WORK INSTRUCTIONS: Copy the listing below line for line, starting at its first line and ending with the line that has "COL.objects.link(sun)" in it. Add nothing.

DATA PROVIDED:
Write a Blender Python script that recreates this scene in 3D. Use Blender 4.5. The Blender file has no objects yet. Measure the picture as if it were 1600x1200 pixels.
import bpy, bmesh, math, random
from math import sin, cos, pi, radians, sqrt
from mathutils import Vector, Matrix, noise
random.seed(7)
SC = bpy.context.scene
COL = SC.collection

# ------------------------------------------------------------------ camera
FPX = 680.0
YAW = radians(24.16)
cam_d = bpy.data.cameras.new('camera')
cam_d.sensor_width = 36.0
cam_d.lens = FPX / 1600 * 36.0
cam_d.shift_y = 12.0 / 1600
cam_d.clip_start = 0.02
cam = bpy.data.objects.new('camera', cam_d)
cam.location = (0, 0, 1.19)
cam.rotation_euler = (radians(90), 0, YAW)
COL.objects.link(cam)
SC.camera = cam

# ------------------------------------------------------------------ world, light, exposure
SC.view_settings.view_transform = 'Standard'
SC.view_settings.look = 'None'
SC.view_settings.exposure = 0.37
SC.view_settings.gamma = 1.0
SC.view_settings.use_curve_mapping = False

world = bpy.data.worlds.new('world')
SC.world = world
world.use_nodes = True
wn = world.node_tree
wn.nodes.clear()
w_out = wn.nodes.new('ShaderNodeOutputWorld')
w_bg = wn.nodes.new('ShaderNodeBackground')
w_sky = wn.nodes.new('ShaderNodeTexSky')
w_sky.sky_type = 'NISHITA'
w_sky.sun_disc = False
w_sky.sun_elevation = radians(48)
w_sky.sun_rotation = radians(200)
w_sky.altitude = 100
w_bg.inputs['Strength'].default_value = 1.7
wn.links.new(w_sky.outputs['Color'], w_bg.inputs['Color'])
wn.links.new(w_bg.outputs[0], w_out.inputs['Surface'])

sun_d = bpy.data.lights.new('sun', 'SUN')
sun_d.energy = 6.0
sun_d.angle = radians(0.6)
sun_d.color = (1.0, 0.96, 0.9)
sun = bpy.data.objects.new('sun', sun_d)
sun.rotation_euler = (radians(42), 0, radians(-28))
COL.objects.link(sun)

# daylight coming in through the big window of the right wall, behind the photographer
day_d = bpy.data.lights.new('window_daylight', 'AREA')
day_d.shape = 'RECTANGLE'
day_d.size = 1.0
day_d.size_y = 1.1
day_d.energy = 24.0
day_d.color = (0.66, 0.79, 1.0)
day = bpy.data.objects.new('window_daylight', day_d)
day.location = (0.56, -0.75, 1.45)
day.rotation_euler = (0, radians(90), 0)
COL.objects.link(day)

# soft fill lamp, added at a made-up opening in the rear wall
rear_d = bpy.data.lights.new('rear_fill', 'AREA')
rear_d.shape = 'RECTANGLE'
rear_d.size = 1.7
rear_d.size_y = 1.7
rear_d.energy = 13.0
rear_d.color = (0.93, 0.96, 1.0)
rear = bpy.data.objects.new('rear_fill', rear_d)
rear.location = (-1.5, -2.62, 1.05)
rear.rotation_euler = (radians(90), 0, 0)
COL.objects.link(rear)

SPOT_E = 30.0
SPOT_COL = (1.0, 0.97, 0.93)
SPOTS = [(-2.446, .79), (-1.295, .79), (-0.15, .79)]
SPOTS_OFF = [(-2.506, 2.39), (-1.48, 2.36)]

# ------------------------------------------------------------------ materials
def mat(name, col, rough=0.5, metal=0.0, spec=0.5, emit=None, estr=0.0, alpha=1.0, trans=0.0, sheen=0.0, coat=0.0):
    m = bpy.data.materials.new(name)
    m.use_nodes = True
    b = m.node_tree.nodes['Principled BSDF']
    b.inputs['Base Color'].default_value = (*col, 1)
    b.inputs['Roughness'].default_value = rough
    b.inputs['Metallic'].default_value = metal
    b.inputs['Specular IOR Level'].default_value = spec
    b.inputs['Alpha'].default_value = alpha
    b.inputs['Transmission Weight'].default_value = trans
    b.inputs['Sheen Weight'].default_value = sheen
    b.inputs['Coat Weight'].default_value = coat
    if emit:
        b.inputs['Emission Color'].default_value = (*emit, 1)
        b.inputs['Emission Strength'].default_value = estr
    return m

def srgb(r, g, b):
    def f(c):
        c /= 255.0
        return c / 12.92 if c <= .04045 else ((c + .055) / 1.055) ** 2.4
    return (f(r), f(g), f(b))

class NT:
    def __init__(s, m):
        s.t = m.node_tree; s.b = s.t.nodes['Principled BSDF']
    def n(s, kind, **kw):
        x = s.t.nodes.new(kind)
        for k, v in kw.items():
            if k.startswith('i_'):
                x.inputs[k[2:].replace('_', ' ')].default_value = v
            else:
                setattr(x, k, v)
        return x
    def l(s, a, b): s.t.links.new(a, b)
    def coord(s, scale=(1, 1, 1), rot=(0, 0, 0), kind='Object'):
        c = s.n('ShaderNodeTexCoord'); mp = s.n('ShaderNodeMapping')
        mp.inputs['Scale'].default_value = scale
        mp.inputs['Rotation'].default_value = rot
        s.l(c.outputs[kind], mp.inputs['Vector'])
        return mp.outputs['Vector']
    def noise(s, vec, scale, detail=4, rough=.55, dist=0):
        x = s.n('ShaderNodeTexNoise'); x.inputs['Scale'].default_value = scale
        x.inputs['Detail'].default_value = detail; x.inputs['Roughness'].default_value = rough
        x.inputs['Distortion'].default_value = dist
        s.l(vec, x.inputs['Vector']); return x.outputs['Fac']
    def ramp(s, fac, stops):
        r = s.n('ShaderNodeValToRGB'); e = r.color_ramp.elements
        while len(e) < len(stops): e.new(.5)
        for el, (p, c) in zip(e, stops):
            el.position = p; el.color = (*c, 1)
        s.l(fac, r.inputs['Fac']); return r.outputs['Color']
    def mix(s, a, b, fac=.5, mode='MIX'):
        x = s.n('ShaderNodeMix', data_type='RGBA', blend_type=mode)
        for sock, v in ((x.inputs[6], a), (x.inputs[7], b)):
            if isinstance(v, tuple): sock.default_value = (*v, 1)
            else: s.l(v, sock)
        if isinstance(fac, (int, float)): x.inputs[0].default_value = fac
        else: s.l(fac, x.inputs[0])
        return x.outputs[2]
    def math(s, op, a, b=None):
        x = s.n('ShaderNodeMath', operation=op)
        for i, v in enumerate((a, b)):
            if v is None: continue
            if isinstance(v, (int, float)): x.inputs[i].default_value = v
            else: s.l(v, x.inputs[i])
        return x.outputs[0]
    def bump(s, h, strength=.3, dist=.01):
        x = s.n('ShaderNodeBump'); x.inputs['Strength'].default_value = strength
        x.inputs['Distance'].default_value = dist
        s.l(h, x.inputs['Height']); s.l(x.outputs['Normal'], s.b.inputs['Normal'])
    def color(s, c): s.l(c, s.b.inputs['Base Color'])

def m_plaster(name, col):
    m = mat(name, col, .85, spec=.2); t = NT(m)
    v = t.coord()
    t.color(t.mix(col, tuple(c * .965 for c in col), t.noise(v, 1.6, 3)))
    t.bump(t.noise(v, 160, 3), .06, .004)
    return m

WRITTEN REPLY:
Write a Blender Python script that recreates this scene in 3D. Use Blender 4.5. The Blender file has no objects yet. Measure the picture as if it were 1600x1200 pixels.
import bpy, bmesh, math, random
from math import sin, cos, pi, radians, sqrt
from mathutils import Vector, Matrix, noise
random.seed(7)
SC = bpy.context.scene
COL = SC.collection

# ------------------------------------------------------------------ camera
FPX = 680.0
YAW = radians(24.16)
cam_d = bpy.data.cameras.new('camera')
cam_d.sensor_width = 36.0
cam_d.lens = FPX / 1600 * 36.0
cam_d.shift_y = 12.0 / 1600
cam_d.clip_start = 0.02
cam = bpy.data.objects.new('camera', cam_d)
cam.location = (0, 0, 1.19)
cam.rotation_euler = (radians(90), 0, YAW)
COL.objects.link(cam)
SC.camera = cam

# ------------------------------------------------------------------ world, light, exposure
SC.view_settings.view_transform = 'Standard'
SC.view_settings.look = 'None'
SC.view_settings.exposure = 0.37
SC.view_settings.gamma = 1.0
SC.view_settings.use_curve_mapping = False

world = bpy.data.worlds.new('world')
SC.world = world
world.use_nodes = True
wn = world.node_tree
wn.nodes.clear()
w_out = wn.nodes.new('ShaderNodeOutputWorld')
w_bg = wn.nodes.new('ShaderNodeBackground')
w_sky = wn.nodes.new('ShaderNodeTexSky')
w_sky.sky_type = 'NISHITA'
w_sky.sun_disc = False
w_sky.sun_elevation = radians(48)
w_sky.sun_rotation = radians(200)
w_sky.altitude = 100
w_bg.inputs['Strength'].default_value = 1.7
wn.links.new(w_sky.outputs['Color'], w_bg.inputs['Color'])
wn.links.new(w_bg.outputs[0], w_out.inputs['Surface'])

sun_d = bpy.data.lights.new('sun', 'SUN')
sun_d.energy = 6.0
sun_d.angle = radians(0.6)
sun_d.color = (1.0, 0.96, 0.9)
sun = bpy.data.objects.new('sun', sun_d)
sun.rotation_euler = (radians(42), 0, radians(-28))
COL.objects.link(sun)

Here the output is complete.